● **What the task asks**
Can you transcribe every record below exactly as it appears?

(Scene modeling code data)
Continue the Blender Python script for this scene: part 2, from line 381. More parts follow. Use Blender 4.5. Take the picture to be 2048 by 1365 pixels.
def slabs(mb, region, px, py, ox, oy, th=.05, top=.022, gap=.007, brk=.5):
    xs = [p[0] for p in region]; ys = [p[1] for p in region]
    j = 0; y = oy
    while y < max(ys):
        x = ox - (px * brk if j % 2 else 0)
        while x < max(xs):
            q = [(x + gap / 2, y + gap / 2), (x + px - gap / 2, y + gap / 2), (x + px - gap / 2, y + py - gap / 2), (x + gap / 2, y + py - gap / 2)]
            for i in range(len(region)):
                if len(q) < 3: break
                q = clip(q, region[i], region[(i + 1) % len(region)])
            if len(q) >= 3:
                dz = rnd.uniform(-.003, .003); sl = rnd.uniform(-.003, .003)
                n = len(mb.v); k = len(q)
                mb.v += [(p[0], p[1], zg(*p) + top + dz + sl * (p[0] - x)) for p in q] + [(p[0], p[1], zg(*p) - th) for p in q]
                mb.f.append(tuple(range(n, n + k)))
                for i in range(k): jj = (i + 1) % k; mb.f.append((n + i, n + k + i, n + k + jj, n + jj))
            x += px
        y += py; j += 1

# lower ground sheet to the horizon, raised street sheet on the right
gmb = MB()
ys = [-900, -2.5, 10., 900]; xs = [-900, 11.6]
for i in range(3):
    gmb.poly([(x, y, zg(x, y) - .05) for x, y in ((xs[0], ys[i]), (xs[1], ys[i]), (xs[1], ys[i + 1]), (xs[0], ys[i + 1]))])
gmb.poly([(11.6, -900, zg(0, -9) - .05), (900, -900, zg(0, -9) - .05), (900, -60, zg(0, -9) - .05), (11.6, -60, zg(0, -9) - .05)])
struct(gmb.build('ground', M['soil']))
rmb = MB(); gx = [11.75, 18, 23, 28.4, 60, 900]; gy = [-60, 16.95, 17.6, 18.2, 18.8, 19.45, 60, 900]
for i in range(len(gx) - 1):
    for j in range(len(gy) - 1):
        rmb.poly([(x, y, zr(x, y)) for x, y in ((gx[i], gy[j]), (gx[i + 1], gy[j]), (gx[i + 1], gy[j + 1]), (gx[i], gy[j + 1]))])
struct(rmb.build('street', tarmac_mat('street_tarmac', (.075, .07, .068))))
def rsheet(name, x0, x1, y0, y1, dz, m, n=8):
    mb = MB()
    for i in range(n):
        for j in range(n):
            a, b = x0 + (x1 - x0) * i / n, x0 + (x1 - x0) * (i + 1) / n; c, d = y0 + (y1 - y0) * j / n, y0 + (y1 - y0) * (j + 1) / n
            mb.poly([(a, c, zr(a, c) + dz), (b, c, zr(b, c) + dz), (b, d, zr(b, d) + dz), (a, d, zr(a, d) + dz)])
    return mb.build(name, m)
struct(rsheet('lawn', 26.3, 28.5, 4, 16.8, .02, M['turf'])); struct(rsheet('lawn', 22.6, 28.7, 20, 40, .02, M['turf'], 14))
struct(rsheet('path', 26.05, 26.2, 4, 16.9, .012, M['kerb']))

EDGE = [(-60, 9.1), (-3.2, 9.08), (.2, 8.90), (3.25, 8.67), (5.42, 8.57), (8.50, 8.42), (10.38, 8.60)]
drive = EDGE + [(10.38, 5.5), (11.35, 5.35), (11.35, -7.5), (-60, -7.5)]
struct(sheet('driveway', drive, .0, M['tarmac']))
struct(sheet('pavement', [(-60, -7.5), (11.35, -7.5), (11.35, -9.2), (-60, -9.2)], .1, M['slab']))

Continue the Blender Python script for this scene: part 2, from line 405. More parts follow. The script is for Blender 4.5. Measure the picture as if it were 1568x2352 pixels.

● **Written solution**
Continue the Blender Python script for this scene: part 2, from line 381. More parts follow. Use Blender 4.5. Take the picture to be 2048 by 1365 pixels.
def slabs(mb, region, px, py, ox, oy, th=.05, top=.022, gap=.007, brk=.5):
    xs = [p[0] for p in region]; ys = [p[1] for p in region]
    j = 0; y = oy
    while y < max(ys):
        x = ox - (px * brk if j % 2 else 0)
        while x < max(xs):
            q = [(x + gap / 2, y + gap / 2), (x + px - gap / 2, y + gap / 2), (x + px - gap / 2, y + py - gap / 2), (x + gap / 2, y + py - gap / 2)]
            for i in range(len(region)):
                if len(q) < 3: break
                q = clip(q, region[i], region[(i + 1) % len(region)])
            if len(q) >= 3:
                dz = rnd.uniform(-.003, .003); sl = rnd.uniform(-.003, .003)
                n = len(mb.v); k = len(q)
                mb.v += [(p[0], p[1], zg(*p) + top + dz + sl * (p[0] - x)) for p in q] + [(p[0], p[1], zg(*p) - th) for p in q]
                mb.f.append(tuple(range(n, n + k)))
                for i in range(k): jj = (i + 1) % k; mb.f.append((n + i, n + k + i, n + k + jj, n + jj))
            x += px
        y += py; j += 1

# lower ground sheet to the horizon, raised street sheet on the right
gmb = MB()
ys = [-900, -2.5, 10., 900]; xs = [-900, 11.6]
for i in range(3):
    gmb.poly([(x, y, zg(x, y) - .05) for x, y in ((xs[0], ys[i]), (xs[1], ys[i]), (xs[1], ys[i + 1]), (xs[0], ys[i + 1]))])
gmb.poly([(11.6, -900, zg(0, -9) - .05), (900, -900, zg(0, -9) - .05), (900, -60, zg(0, -9) - .05), (11.6, -60, zg(0, -9) - .05)])
struct(gmb.build('ground', M['soil']))
rmb = MB(); gx = [11.75, 18, 23, 28.4, 60, 900]; gy = [-60, 16.95, 17.6, 18.2, 18.8, 19.45, 60, 900]
for i in range(len(gx) - 1):
    for j in range(len(gy) - 1):
        rmb.poly([(x, y, zr(x, y)) for x, y in ((gx[i], gy[j]), (gx[i + 1], gy[j]), (gx[i + 1], gy[j + 1]), (gx[i], gy[j + 1]))])
struct(rmb.build('street', tarmac_mat('street_tarmac', (.075, .07, .068))))
def rsheet(name, x0, x1, y0, y1, dz, m, n=8):
    mb = MB()
    for i in range(n):
        for j in range(n):
            a, b = x0 + (x1 - x0) * i / n, x0 + (x1 - x0) * (i + 1) / n; c, d = y0 + (y1 - y0) * j / n, y0 + (y1 - y0) * (j + 1) / n
            mb.poly([(a, c, zr(a, c) + dz), (b, c, zr(b, c) + dz), (b, d, zr(b, d) + dz), (a, d, zr(a, d) + dz)])
    return mb.build(name, m)
struct(rsheet('lawn', 26.3, 28.5, 4, 16.8, .02, M['turf'])); struct(rsheet('lawn', 22.6, 28.7, 20, 40, .02, M['turf'], 14))
struct(rsheet('path', 26.05, 26.2, 4, 16.9, .012, M['kerb']))

EDGE = [(-60, 9.1), (-3.2, 9.08), (.2, 8.90), (3.25, 8.67), (5.42, 8.57), (8.50, 8.42), (10.38, 8.60)]
drive = EDGE + [(10.38, 5.5), (11.35, 5.35), (11.35, -7.5), (-60, -7.5)]
struct(sheet('driveway', drive, .0, M['tarmac']))
struct(sheet('pavement', [(-60, -7.5), (11.35, -7.5), (11.35, -9.2), (-60, -9.2)], .1, M['slab']))

Continue the Blender Python script for this scene: part 2, from line 405. More parts follow. The script is for Blender 4.5. Measure the picture as if it were 1568x2352 pixels.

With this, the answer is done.